Repeat the span of the entries below that starts at the line with "Reconstruct this image" and ends at the line with "SC.camera = cam", nothing more. Skip the pictures.

>> START GIVEN ENTRIES

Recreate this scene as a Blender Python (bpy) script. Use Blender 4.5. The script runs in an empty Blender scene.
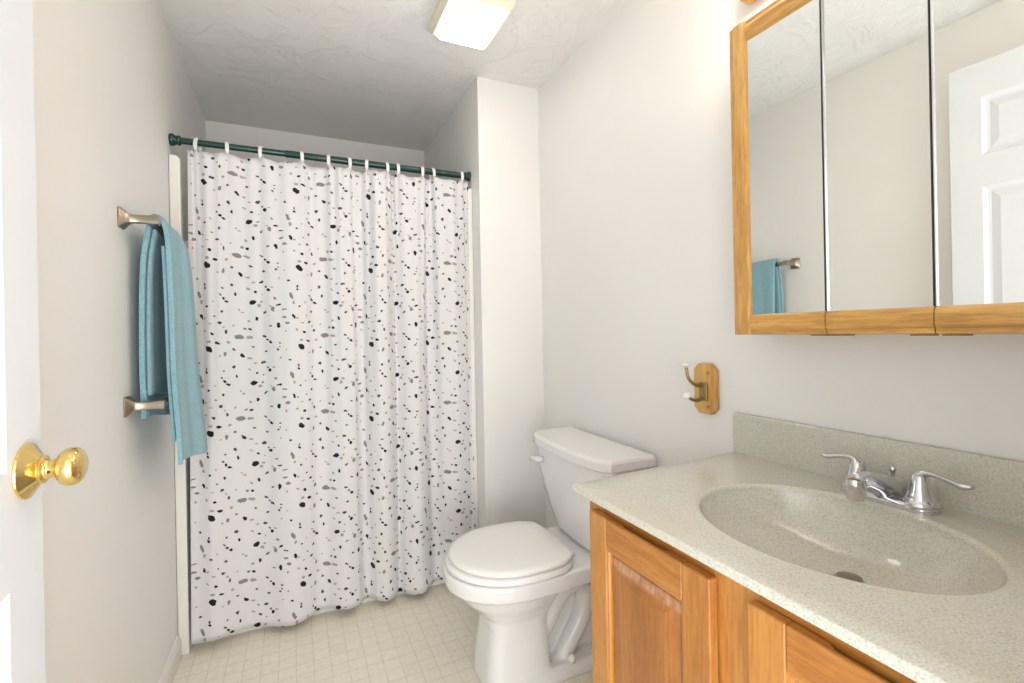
import bpy, bmesh, math, random
from mathutils import Vector, Matrix, Euler
random.seed(7)
C = bpy.context.scene.collection
PI = math.pi

# ------------------------------------------------------------------ camera
F, YAW, PITCH, ROLL = 476.67, .4295, -.0004, -.0194
cam = bpy.data.objects.new('camera', bpy.data.cameras.new('camera')); C.objects.link(cam)
fw = Vector((math.sin(YAW)*math.cos(PITCH), math.cos(YAW)*math.cos(PITCH), math.sin(PITCH)))
rt = Vector((math.cos(YAW), -math.sin(YAW), 0)); up = rt.cross(fw)
c_, s_ = math.cos(ROLL), math.sin(ROLL)
r2 = rt*c_ + up*s_; u2 = up*c_ - rt*s_
M = Matrix((r2, u2, -fw)).transposed().to_4x4(); M.translation = Vector((.4005, 0, 1.1514))
cam.matrix_world = M
cam.data.sensor_width = 36; cam.data.lens = F/1024*36
cam.data.shift_y = (331.41-341.5)/1024; cam.data.clip_start = .02
bpy.context.scene.camera = cam

# ------------------------------------------------------------------ world, lights, exposure
w = bpy.data.worlds.new('world'); bpy.context.scene.world = w; w.use_nodes = True
w.node_tree.nodes['Background'].inputs[0].default_value = (.85, .92, 1, 1)
w.node_tree.nodes['Background'].inputs[1].default_value = .6

def area(name, loc, target, size, energy, color, sy=None):
    l = bpy.data.lights.new(name, 'AREA'); l.energy = energy; l.color = color; l.size = size
    if sy: l.shape = 'RECTANGLE'; l.size_y = sy
    o = bpy.data.objects.new(name, l); C.objects.link(o); o.location = loc
    o.rotation_euler = (Vector(target)-Vector(loc)).to_track_quat('-Z', 'Y').to_euler()
    return o
area('doorway_daylight', (.445, -.035, 1.08), (.60, 2.0, 1.85), .72, 8, (.92, .96, 1), 1.75)
area('hall_upward_fill', (.45, -.85, .75), (.58, 2.3, 2.15), 1.0, 34, (.95, .97, 1), 1.1)  # added fill lamp, low in the hall, aimed up to brighten the shower ceiling
LAMP_POWER = 11.5
vs = bpy.context.scene.view_settings
vs.view_transform = 'Standard'; vs.look = 'None'; vs.exposure = -.25; vs.gamma = 1; vs.use_curve_mapping = False

# ------------------------------------------------------------------ dimensions
H, XR, XP, DB, DP = 2.286, 1.466, 1.162, 2.929, 1.981
Y0 = .09            # room side of the doorway wall
RY, RZ = 2.104, 1.8785   # curtain rod
CT = .825           # counter top height

# ------------------------------------------------------------------ materials
def mat(name, col=(.8, .8, .8), rough=.5, metal=0, spec=None, coat=0):
    m = bpy.data.materials.new(name); m.use_nodes = True
    b = m.node_tree.nodes['Principled BSDF']
    b.inputs['Base Color'].default_value = (*col, 1); b.inputs['Roughness'].default_value = rough
    b.inputs['Metallic'].default_value = metal
    if spec is not None: b.inputs['Specular IOR Level'].default_value = spec
    if coat: b.inputs['Coat Weight'].default_value = coat; b.inputs['Coat Roughness'].default_value = .08
    return m
class NT:
    def __init__(s, m): s.t = m.node_tree; s.b = s.t.nodes['Principled BSDF']
    def n(s, typ, ins=None, **kw):
        o = s.t.nodes.new(typ)
        for k, v in kw.items(): setattr(o, k, v)
        for k, v in (ins or {}).items():
            if hasattr(v, 'links') or isinstance(v, bpy.types.NodeSocket): s.t.links.new(v, o.inputs[k])
            else: o.inputs[k].default_value = v
        return o
    def bump(s, h, strength, dist):
        b = s.n('ShaderNodeBump', {'Height': h, 'Strength': strength, 'Distance': dist})
        s.t.links.new(b.outputs[0], s.b.inputs['Normal'])
    def ramp(s, fac, stops, interp='LINEAR'):
        r = s.n('ShaderNodeValToRGB', {'Fac': fac}); r.color_ramp.interpolation = interp
        el = r.color_ramp.elements
        while len(el) < len(stops): el.new(.5)
        for e, (p, c) in zip(el, stops): e.position = p; e.color = (*c, 1)
        return r.outputs[0]
    def base(s, sock): s.t.links.new(sock, s.b.inputs['Base Color'])
def coord(t, kind='Object', scale=(1, 1, 1)):
    c = t.n('ShaderNodeTexCoord'); m = t.n('ShaderNodeMapping', {'Vector': c.outputs[kind], 'Scale': scale})
    return m.outputs[0]

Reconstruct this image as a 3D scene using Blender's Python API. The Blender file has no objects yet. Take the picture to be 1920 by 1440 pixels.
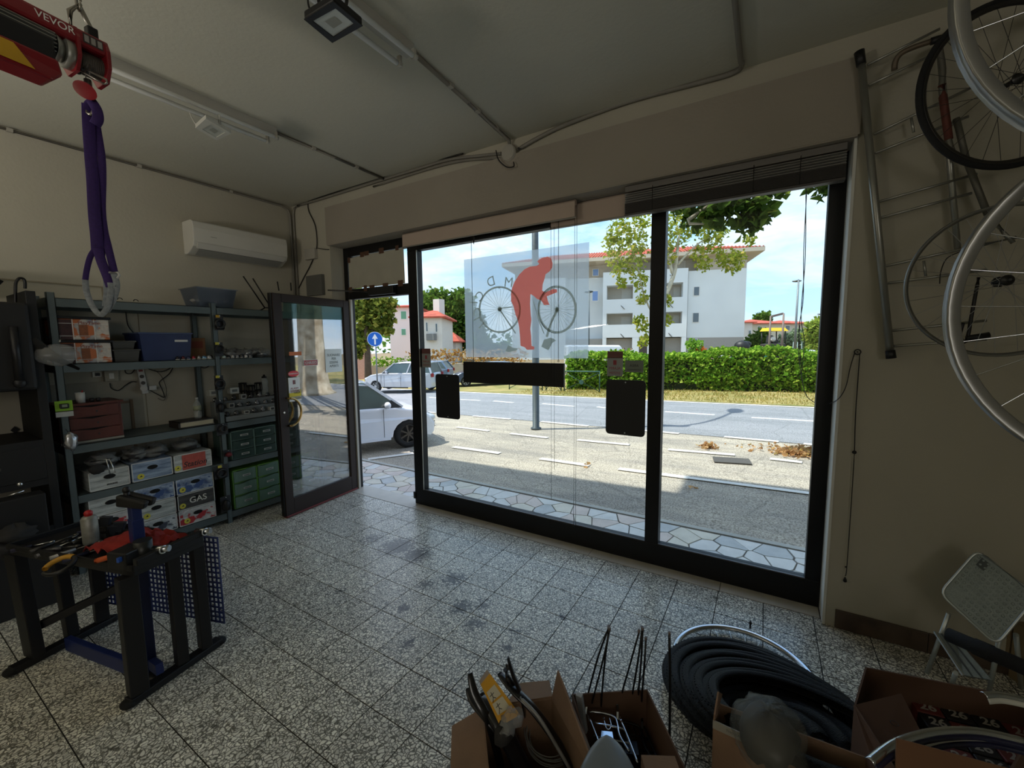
import bpy, bmesh, math, random
import numpy as np
from mathutils import Vector, Matrix
random.seed(7)
SC = bpy.context.scene
COL = SC.collection
PI = math.pi
# ---------------------------------------------------------------- camera, world, sun, exposure
CAM_H = 1.62
FPX = 780.025
RC = ((0.85475716, 0.51892832, -0.01017792),
      (-0.042617, 0.08971332, 0.99505543),
      (-0.51727554, 0.85009701, -0.09879828))          # right, up, forward of the camera
cd = bpy.data.cameras.new('camera'); cam = bpy.data.objects.new('camera', cd); COL.objects.link(cam)
cd.sensor_fit = 'HORIZONTAL'; cd.sensor_width = 36.0; cd.lens = 36.0*FPX/1920.0; cd.clip_start = 0.02; cd.clip_end = 600
cam.matrix_world = Matrix(((RC[0][0], RC[1][0], -RC[2][0], 0), (RC[0][1], RC[1][1], -RC[2][1], 0), (RC[0][2], RC[1][2], -RC[2][2], CAM_H), (0, 0, 0, 1)))
SC.camera = cam

def world():
    w = bpy.data.worlds.new('sky'); SC.world = w; w.use_nodes = True
    nt = w.node_tree; n = nt.nodes; l = nt.links; n.clear()
    out = n.new('ShaderNodeOutputWorld'); bg = n.new('ShaderNodeBackground'); bg.inputs['Strength'].default_value = SKY
    tc = n.new('ShaderNodeTexCoord'); sep = n.new('ShaderNodeSeparateXYZ'); l.new(tc.outputs['Generated'], sep.inputs[0])
    g = n.new('ShaderNodeValToRGB'); l.new(sep.outputs['Z'], g.inputs[0])
    e = g.color_ramp.elements; e[0].position = 0.0; e[0].color = (0.56, 0.76, 0.98, 1); e[1].position = 1.0; e[1].color = (0.14, 0.34, 0.80, 1)
    x = g.color_ramp.elements.new(0.25); x.color = (0.32, 0.60, 0.95, 1)
    mp = n.new('ShaderNodeMapping'); mp.inputs['Scale'].default_value = (1.0, 1.0, 3.2); l.new(tc.outputs['Generated'], mp.inputs[0])
    no = n.new('ShaderNodeTexNoise'); no.inputs['Scale'].default_value = 2.6; no.inputs['Detail'].default_value = 8; no.inputs['Roughness'].default_value = 0.62
    no.inputs['Distortion'].default_value = 0.3
    l.new(mp.outputs[0], no.inputs['Vector'])
    r = n.new('ShaderNodeValToRGB'); l.new(no.outputs['Fac'], r.inputs[0])
    r.color_ramp.elements[0].position = 0.40; r.color_ramp.elements[0].color = (0, 0, 0, 1)
    r.color_ramp.elements[1].position = 0.62; r.color_ramp.elements[1].color = (.92, .92, .92, 1)
    m = n.new('ShaderNodeMix'); m.data_type = 'RGBA'; l.new(r.outputs[0], m.inputs['Factor']); l.new(g.outputs[0], m.inputs[6]); m.inputs[7].default_value = (0.93, 0.96, 1.0, 1)
    l.new(m.outputs[2], bg.inputs['Color']); l.new(bg.outputs[0], out.inputs[0])
SKY = 1.12
world()
sd = bpy.data.lights.new('sun', 'SUN'); sd.energy = 4.2; sd.angle = math.radians(0.6); sd.color = (1.0, 0.95, 0.87)
sun = bpy.data.objects.new('sun', sd); COL.objects.link(sun)
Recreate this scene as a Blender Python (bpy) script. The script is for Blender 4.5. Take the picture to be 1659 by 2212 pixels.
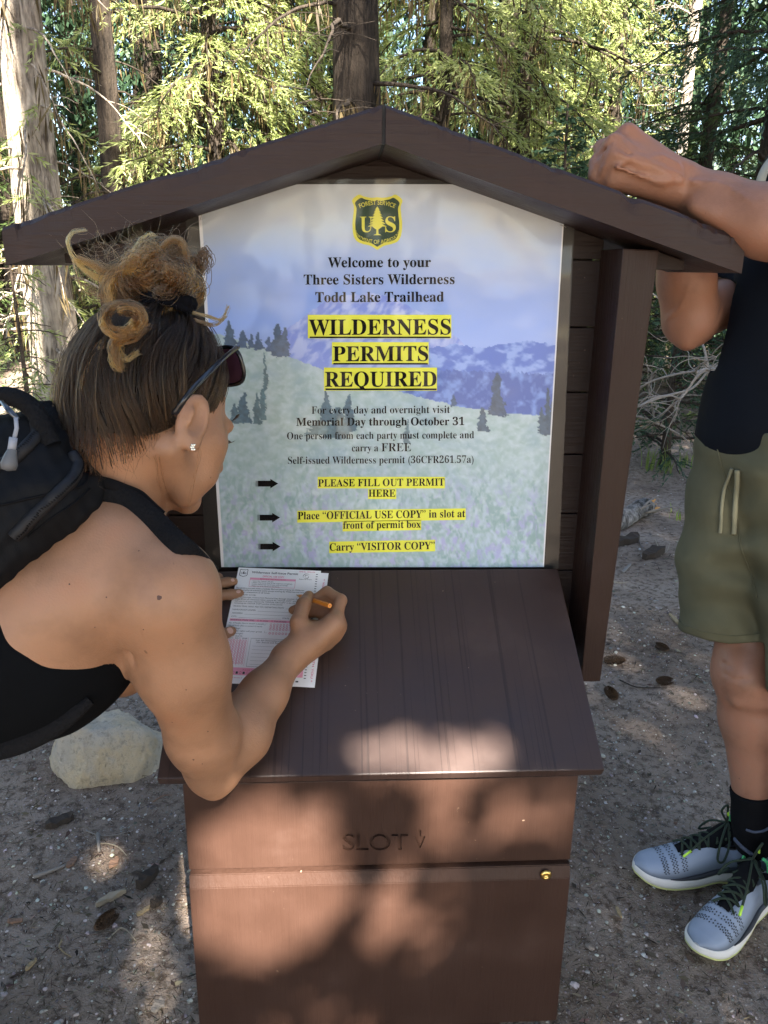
import bpy, bmesh, math, random
import numpy as np
from mathutils import Matrix, Vector
for o in list(bpy.data.objects): bpy.data.objects.remove(o)
SC = bpy.context.scene
COL = SC.collection
random.seed(5); RNG = np.random.default_rng(11)
R = math.radians

# ------------------------------------------------------------------ camera
CX0, CY0 = 829.5, 1106.0           # centre of a 1659 x 2212 measuring frame
FPX = 1724.0                       # focal length in the same units
CAMP = np.array([-0.0565, -0.9767, 1.3153])
PITCH, YAW, ROLL = R(17.05), R(3.07), R(0.64)
fw = np.array([math.sin(YAW)*math.cos(PITCH), math.cos(YAW)*math.cos(PITCH), -math.sin(PITCH)])
rt0 = np.array([math.cos(YAW), -math.sin(YAW), 0.0]); up0 = np.cross(rt0, fw)
rt = rt0*math.cos(ROLL)+up0*math.sin(ROLL); up = -rt0*math.sin(ROLL)+up0*math.cos(ROLL)
cd = bpy.data.cameras.new('camera'); co = bpy.data.objects.new('camera', cd); COL.objects.link(co)
cd.sensor_fit = 'VERTICAL'; cd.sensor_height = 24.0; cd.lens = FPX/2212*24.0
cd.clip_start = 0.02; cd.clip_end = 500
co.matrix_world = Matrix(((rt[0], up[0], -fw[0], CAMP[0]), (rt[1], up[1], -fw[1], CAMP[1]), (rt[2], up[2], -fw[2], CAMP[2]), (0, 0, 0, 1)))
SC.camera = co

# ------------------------------------------------------------------ world, sun, exposure
SUN_EL, SUN_AZ = R(41), R(-14)      # azimuth measured from straight behind the camera (-Y) towards -X (negative = +X)
sd = np.array([-math.sin(SUN_AZ)*math.cos(SUN_EL), -math.cos(SUN_AZ)*math.cos(SUN_EL), math.sin(SUN_EL)])   # towards the sun
W = bpy.data.worlds.new('World'); SC.world = W; W.use_nodes = True
nt = W.node_tree; nt.nodes.clear()
bg = nt.nodes.new('ShaderNodeBackground'); ow = nt.nodes.new('ShaderNodeOutputWorld'); sk = nt.nodes.new('ShaderNodeTexSky')
sk.sky_type = 'NISHITA'; sk.sun_disc = False; sk.sun_elevation = SUN_EL
sk.sun_rotation = math.atan2(sd[0], sd[1])
bg.inputs[1].default_value = 0.05
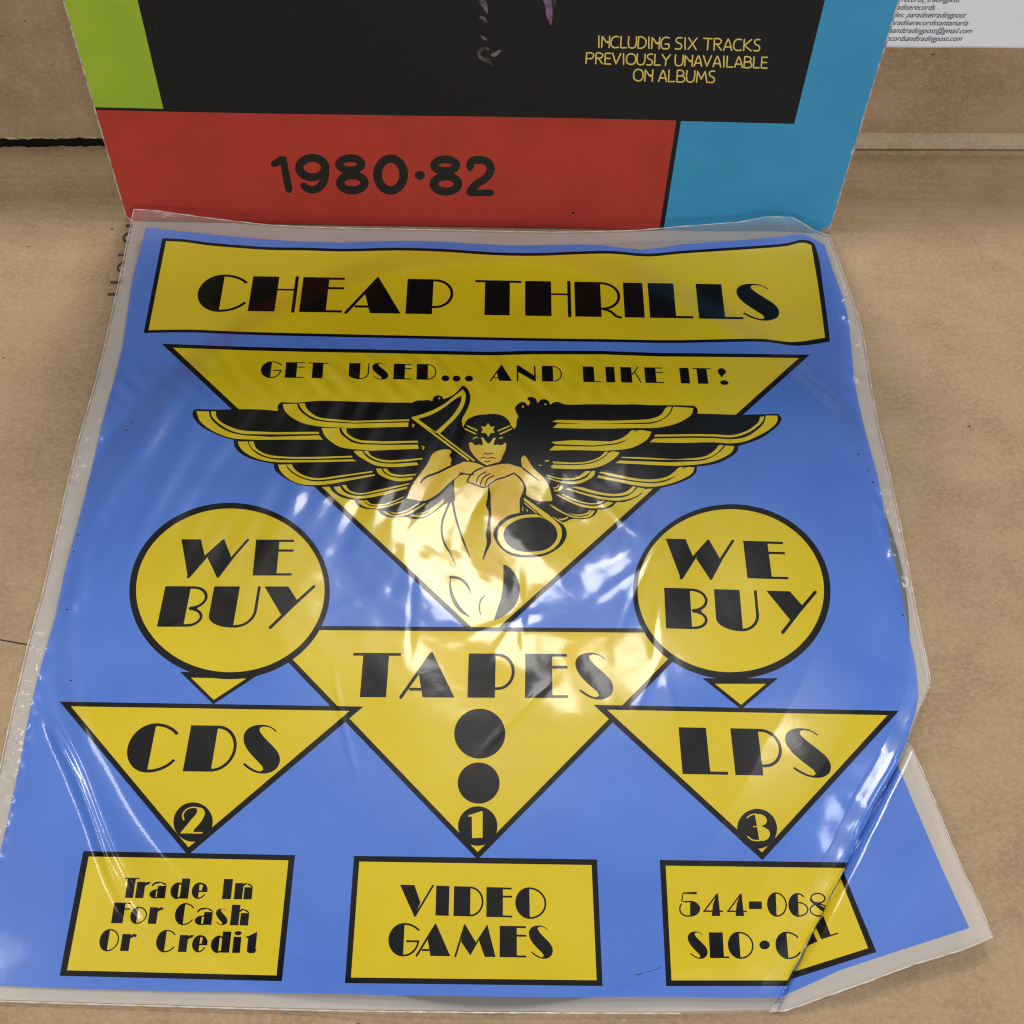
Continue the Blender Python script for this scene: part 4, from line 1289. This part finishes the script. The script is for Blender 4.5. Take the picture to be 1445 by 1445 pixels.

>> END GIVEN ENTRIES

RESULT OF THE EXERCISE ::
Reconstruct this image as a 3D scene using Blender's Python API. The Blender file has no objects yet. Take the picture to be 1920 by 1440 pixels.
import bpy, bmesh, math, random
import numpy as np
from mathutils import Vector, Matrix
random.seed(7)
SC = bpy.context.scene
COL = SC.collection
PI = math.pi
# ---------------------------------------------------------------- camera, world, sun, exposure
CAM_H = 1.62
FPX = 780.025
RC = ((0.85475716, 0.51892832, -0.01017792),
      (-0.042617, 0.08971332, 0.99505543),
      (-0.51727554, 0.85009701, -0.09879828))          # right, up, forward of the camera
cd = bpy.data.cameras.new('camera'); cam = bpy.data.objects.new('camera', cd); COL.objects.link(cam)
cd.sensor_fit = 'HORIZONTAL'; cd.sensor_width = 36.0; cd.lens = 36.0*FPX/1920.0; cd.clip_start = 0.02; cd.clip_end = 600
cam.matrix_world = Matrix(((RC[0][0], RC[1][0], -RC[2][0], 0), (RC[0][1], RC[1][1], -RC[2][1], 0), (RC[0][2], RC[1][2], -RC[2][2], CAM_H), (0, 0, 0, 1)))
SC.camera = cam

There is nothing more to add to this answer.